# [To do]
Select from the records below every line that has the word "script" in it.

BEGIN The input

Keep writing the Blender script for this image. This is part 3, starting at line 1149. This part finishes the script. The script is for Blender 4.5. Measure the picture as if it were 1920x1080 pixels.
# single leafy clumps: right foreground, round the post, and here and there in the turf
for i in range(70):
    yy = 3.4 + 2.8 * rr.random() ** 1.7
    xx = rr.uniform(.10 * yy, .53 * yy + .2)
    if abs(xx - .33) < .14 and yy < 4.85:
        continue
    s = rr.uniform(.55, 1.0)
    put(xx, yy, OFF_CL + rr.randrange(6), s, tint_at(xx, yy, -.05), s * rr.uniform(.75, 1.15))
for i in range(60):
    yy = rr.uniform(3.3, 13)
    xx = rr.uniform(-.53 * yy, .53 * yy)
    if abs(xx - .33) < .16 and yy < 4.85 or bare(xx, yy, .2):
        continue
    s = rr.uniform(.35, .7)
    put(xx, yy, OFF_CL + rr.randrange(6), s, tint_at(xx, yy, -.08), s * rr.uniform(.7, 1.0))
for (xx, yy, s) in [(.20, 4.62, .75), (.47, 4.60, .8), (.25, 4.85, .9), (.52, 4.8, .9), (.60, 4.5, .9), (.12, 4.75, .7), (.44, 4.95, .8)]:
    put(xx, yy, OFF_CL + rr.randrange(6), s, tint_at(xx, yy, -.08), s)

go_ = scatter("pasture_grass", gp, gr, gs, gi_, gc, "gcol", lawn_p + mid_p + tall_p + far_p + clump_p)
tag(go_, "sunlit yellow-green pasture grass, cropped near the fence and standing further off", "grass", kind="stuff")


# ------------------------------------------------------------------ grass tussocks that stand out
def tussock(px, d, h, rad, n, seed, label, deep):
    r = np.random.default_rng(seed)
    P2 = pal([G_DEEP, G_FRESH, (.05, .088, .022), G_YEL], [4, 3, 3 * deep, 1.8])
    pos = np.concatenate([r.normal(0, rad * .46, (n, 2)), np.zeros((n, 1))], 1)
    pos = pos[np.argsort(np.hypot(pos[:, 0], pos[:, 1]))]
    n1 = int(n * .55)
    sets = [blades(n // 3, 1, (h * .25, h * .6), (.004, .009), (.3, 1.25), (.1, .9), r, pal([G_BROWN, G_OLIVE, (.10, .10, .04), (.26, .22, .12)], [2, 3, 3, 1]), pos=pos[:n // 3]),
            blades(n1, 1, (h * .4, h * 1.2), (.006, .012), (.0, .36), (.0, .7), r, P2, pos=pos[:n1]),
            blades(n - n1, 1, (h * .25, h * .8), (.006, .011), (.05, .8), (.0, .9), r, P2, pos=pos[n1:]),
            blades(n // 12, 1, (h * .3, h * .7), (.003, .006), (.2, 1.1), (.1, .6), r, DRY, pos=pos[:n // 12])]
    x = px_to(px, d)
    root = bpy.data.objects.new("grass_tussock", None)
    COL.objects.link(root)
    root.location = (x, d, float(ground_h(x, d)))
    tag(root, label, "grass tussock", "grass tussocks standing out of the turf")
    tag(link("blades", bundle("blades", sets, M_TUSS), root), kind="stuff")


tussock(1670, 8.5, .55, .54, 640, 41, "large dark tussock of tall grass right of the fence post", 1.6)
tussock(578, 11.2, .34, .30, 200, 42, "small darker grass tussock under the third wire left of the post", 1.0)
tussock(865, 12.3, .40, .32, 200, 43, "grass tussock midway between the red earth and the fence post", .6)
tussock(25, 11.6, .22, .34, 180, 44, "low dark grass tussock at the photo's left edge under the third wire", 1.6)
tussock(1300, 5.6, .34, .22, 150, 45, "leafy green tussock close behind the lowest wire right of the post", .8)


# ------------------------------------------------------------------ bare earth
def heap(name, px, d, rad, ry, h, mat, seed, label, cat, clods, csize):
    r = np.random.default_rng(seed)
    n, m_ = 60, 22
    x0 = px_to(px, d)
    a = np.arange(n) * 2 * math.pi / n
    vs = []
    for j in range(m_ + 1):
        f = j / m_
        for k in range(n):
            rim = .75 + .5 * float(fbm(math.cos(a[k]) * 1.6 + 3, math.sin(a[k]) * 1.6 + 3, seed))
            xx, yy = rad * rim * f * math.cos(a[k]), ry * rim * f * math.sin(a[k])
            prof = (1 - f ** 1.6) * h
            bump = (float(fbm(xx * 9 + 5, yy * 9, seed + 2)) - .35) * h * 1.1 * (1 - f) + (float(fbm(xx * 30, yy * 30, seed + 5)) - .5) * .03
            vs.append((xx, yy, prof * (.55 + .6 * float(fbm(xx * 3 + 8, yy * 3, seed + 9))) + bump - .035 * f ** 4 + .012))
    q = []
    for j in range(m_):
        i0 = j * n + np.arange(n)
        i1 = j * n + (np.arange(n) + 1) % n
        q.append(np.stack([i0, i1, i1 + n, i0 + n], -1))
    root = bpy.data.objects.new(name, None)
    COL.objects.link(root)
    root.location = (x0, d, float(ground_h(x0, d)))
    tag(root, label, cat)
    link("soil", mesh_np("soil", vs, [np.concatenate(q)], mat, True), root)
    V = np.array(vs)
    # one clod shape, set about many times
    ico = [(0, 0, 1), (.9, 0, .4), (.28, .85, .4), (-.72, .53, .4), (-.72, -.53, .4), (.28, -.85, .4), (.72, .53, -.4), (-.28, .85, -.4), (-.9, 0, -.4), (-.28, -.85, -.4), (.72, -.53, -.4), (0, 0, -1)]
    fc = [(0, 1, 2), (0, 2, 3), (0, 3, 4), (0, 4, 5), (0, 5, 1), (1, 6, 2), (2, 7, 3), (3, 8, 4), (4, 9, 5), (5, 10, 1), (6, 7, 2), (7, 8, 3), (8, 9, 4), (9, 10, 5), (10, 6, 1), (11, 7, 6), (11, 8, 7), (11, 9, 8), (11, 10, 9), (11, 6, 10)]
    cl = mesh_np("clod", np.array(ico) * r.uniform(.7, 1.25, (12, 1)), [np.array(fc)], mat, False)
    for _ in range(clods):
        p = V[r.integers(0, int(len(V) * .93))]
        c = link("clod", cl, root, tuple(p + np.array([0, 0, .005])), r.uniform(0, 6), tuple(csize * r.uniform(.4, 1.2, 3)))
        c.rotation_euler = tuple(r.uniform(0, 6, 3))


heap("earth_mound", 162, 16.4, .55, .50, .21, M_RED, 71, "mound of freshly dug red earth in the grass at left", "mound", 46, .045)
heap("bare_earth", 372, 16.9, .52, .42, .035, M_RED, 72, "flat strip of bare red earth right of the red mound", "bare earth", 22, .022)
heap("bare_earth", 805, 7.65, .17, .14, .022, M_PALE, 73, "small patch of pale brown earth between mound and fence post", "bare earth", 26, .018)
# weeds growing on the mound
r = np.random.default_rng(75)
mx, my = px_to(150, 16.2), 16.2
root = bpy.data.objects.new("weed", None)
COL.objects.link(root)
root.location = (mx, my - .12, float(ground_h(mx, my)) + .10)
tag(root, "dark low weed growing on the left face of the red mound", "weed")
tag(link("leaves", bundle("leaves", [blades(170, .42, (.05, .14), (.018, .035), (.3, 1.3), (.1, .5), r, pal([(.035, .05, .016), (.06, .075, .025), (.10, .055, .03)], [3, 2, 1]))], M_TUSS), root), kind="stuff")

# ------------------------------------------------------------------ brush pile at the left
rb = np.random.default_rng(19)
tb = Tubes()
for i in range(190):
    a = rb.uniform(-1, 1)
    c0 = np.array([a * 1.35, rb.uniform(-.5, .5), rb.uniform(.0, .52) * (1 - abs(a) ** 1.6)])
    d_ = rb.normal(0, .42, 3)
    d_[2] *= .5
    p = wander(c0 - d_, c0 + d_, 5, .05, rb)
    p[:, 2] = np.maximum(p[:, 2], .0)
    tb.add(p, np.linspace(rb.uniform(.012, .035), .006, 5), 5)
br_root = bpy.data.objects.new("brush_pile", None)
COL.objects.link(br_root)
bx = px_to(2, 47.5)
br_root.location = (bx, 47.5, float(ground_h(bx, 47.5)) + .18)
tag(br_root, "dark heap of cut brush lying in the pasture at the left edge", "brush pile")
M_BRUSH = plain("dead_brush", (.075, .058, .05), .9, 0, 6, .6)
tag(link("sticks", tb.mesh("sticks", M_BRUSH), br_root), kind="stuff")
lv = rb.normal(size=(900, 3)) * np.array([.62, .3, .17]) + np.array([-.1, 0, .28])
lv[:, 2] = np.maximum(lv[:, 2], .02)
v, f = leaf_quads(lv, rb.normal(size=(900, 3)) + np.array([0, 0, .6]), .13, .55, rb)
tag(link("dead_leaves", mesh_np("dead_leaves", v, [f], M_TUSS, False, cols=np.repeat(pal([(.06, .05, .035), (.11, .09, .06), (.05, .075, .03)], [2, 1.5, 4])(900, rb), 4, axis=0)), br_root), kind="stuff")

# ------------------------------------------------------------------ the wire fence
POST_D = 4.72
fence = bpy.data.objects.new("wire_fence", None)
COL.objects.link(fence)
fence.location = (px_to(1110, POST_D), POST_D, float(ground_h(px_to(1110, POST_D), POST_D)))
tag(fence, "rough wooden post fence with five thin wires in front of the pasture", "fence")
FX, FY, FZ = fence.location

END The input
BEGIN The input

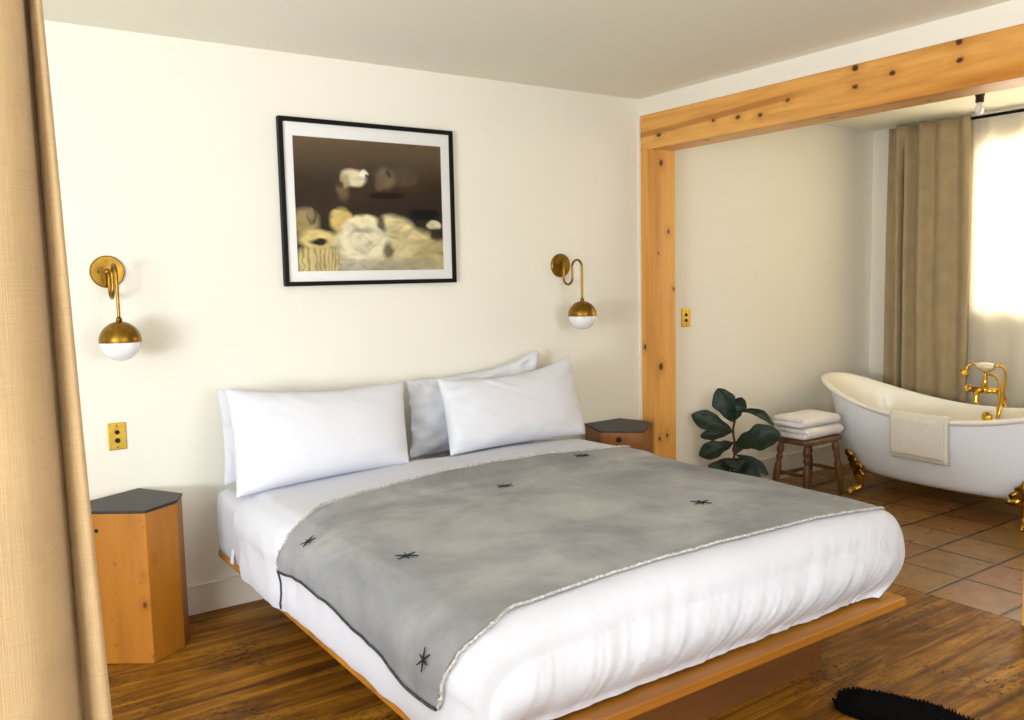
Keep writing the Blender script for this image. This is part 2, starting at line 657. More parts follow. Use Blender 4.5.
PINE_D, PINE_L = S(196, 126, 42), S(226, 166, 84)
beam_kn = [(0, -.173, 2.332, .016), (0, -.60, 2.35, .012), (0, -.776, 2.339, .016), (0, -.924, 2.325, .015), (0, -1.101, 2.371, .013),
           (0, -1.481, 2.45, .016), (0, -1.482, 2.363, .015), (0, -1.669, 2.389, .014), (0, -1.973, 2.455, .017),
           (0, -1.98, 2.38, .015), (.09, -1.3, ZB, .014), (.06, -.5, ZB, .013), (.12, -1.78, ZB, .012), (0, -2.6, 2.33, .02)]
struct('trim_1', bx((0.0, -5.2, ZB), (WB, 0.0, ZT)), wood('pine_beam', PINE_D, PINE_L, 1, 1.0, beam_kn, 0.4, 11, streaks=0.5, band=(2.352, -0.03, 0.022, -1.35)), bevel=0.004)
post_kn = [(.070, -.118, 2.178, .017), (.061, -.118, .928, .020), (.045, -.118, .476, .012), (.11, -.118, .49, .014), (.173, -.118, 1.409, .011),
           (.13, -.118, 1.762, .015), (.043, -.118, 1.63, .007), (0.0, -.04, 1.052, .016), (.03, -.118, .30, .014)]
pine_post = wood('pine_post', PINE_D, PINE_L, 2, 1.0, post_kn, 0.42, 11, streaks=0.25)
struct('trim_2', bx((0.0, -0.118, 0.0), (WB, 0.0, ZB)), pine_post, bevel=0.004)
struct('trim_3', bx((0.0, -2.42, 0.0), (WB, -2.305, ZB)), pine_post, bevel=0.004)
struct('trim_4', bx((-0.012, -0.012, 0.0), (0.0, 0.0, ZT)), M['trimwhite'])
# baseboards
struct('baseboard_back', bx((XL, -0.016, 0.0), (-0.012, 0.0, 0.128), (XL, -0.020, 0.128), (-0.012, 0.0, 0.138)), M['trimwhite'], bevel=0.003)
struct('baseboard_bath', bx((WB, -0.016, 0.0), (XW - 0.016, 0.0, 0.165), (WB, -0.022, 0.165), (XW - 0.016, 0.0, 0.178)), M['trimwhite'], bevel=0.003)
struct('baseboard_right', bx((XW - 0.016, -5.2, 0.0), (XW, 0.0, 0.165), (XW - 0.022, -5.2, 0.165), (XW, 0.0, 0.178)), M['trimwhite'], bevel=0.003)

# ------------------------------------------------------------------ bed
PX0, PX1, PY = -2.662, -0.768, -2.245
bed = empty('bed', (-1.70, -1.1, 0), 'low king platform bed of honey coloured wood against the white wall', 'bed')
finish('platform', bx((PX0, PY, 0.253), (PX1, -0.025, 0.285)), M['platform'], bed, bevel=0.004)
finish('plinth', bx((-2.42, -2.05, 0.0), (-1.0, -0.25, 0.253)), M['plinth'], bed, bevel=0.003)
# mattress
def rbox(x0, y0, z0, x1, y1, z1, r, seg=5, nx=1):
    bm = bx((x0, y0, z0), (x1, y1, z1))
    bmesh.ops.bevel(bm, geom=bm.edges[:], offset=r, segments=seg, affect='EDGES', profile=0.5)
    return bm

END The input

# [Solution to this task]
Keep writing the Blender script for this image. This is part 3, starting at line 1149. This part finishes the script. The script is for Blender 4.5. Measure the picture as if it were 1920x1080 pixels.
Keep writing the Blender script for this image. This is part 2, starting at line 657. More parts follow. Use Blender 4.5.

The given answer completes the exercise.